A Gentleman of Considerable Talent: William Brown and the Fur Trade, 1811-1827.

To be published in the autumn of 2024.

A Gentleman of Considerable Talent presents fascinating insight into the early years of Canada’s fur trade, told through the life of Hudson’s Bay Company trader William Brown.

In 1811, twenty-one-year-old William Brown arrived in Rupert’s Land from the small Scottish village of Kilmaurs. Employed by the Hudson’s Bay Company during perhaps the most conflict ridden years of British North America’s history, Brown set out on the path of the ordinary fur trader. Brown’s time with the HBC is marked by hardship and strife: he struggled to survive during long, hard, hungry winters, and the fierce conflict with men of the rival North West Company during the Pemmican War. He found himself embroiled in the churning politics of the time, playing a role in the mutiny on the waters of the Hudson Bay—throughout, Brown showed he had both the brawn and brains to make a difference.

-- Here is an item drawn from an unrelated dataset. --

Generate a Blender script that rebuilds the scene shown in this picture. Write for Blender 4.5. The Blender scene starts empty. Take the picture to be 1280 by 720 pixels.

Described by Governor George Simpson as a zealous gentleman of considerable talent, Brown would go on to establish Fort Kilmaurs in New Caledonia, now Northern BC, and emerge as a pioneering explorer of the Babine and Bulkley Rivers, fueled by the dream of being the first HBC trader to reach the Pacific Ocean via the Skeena River. While not a powerful figure in his own right, Brown nonetheless left a mark on the development of the nation. Through letters and entries in the HBC journals, he gives us a rich picture of the era through his journals. In A Gentleman of Considerable Talent: William Brown and the Fur Trade, 1811–1827, award-winning historian Geoff Mynett delivers the fascinating story of a Hudson’s Bay everyman and the tumultuous conditions of Canada’s fur trade.